• Exercise brief:
Give the data again exactly, from its opening line through the line in which "from mathutils import Vector" appears.

## Start Data

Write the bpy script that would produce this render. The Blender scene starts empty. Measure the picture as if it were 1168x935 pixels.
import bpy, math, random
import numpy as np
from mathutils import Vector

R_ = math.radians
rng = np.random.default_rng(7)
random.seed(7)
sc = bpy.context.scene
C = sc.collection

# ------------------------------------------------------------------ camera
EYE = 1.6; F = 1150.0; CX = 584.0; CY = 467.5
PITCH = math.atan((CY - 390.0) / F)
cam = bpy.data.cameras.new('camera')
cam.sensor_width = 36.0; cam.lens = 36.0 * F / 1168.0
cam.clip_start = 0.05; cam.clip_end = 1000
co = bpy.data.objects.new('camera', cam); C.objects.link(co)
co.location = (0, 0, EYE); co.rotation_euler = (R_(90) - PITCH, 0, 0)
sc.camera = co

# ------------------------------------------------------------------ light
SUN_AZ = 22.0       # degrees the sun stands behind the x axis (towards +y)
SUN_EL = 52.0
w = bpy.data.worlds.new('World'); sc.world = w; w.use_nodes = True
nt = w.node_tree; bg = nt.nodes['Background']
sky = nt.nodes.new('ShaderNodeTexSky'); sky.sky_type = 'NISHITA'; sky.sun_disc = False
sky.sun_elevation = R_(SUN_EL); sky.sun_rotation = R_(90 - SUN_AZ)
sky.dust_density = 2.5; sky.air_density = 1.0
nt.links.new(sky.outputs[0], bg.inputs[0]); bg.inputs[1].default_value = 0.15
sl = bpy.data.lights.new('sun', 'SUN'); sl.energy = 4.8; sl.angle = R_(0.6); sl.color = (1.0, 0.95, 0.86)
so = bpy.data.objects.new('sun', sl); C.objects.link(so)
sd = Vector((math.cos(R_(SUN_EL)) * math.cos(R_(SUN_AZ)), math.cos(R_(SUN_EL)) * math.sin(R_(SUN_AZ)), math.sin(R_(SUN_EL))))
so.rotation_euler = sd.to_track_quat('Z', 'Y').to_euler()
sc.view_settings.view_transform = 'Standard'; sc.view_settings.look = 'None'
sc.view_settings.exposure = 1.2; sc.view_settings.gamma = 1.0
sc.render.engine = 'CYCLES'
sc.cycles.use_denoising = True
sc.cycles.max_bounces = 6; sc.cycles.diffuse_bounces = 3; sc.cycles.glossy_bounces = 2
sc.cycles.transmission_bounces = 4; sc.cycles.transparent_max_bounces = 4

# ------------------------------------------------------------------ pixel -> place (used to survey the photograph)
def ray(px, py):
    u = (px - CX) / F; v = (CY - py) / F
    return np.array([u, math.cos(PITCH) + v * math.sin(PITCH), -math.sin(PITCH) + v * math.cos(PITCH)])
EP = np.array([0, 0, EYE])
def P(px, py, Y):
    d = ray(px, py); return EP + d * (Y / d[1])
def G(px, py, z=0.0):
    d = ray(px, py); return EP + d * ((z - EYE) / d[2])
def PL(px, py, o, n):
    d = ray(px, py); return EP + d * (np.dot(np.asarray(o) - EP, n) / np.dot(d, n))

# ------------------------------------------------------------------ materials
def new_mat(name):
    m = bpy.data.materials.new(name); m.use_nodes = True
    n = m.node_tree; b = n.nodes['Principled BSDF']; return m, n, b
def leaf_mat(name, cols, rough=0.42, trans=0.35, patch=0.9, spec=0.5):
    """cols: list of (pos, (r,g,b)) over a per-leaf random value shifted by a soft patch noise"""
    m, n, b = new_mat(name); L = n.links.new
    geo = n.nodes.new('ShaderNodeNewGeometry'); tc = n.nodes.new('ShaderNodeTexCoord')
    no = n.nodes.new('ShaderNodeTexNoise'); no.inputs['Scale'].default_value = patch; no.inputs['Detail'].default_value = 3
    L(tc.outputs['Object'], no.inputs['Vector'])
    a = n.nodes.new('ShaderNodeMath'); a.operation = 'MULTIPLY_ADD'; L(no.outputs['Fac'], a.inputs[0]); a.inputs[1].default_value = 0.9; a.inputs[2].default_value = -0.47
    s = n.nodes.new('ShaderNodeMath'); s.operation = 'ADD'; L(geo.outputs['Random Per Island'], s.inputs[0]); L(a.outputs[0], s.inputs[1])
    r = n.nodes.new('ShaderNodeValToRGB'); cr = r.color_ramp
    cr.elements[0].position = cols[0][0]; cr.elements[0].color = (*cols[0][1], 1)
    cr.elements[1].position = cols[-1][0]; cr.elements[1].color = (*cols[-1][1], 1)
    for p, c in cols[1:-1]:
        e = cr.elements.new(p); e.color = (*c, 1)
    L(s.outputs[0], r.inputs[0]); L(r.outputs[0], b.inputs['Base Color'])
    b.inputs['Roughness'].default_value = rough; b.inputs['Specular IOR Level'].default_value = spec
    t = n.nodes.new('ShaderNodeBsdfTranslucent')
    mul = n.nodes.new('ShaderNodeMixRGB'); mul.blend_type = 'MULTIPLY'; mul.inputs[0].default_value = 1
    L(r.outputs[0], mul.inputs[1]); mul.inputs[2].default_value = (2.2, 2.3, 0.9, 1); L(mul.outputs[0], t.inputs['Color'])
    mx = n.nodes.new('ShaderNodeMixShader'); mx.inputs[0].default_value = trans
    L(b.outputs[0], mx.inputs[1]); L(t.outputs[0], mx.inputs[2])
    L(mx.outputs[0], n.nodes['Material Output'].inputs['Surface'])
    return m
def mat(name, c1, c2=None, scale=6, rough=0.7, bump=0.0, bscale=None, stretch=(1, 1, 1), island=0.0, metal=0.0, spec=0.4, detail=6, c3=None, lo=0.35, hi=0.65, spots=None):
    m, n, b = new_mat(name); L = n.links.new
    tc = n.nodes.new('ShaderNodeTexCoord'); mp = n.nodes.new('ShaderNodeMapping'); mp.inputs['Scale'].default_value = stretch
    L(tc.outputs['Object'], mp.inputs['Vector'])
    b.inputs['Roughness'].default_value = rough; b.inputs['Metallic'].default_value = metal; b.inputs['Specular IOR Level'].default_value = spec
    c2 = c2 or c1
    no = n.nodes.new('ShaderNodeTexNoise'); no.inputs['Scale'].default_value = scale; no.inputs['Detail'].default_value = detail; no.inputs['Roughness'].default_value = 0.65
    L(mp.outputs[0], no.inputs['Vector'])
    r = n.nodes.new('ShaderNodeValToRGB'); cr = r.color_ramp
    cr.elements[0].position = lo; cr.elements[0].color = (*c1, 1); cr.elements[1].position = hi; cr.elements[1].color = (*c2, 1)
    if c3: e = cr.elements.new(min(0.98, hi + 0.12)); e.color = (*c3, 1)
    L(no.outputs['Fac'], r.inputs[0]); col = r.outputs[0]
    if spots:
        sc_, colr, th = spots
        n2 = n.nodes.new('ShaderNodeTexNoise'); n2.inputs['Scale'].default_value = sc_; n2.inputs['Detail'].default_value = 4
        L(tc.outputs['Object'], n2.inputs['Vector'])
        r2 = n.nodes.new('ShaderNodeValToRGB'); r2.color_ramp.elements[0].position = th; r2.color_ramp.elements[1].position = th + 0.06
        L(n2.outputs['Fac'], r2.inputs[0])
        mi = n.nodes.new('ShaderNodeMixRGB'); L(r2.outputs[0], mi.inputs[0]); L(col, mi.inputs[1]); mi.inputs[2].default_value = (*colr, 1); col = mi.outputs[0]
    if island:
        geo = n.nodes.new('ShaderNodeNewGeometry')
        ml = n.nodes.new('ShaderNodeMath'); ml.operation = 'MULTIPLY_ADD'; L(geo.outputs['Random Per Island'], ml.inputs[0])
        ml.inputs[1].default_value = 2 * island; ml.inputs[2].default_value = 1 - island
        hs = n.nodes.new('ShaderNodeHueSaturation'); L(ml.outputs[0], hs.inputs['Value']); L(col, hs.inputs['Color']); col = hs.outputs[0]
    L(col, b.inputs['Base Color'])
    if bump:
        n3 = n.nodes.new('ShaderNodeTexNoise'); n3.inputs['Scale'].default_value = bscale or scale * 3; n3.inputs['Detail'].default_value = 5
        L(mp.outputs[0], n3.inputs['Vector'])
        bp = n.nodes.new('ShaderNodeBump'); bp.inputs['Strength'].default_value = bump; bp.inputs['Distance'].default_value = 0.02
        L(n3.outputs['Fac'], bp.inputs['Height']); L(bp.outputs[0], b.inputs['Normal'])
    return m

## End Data

• Full output:
Write the bpy script that would produce this render. The Blender scene starts empty. Measure the picture as if it were 1168x935 pixels.
import bpy, math, random
import numpy as np
from mathutils import Vector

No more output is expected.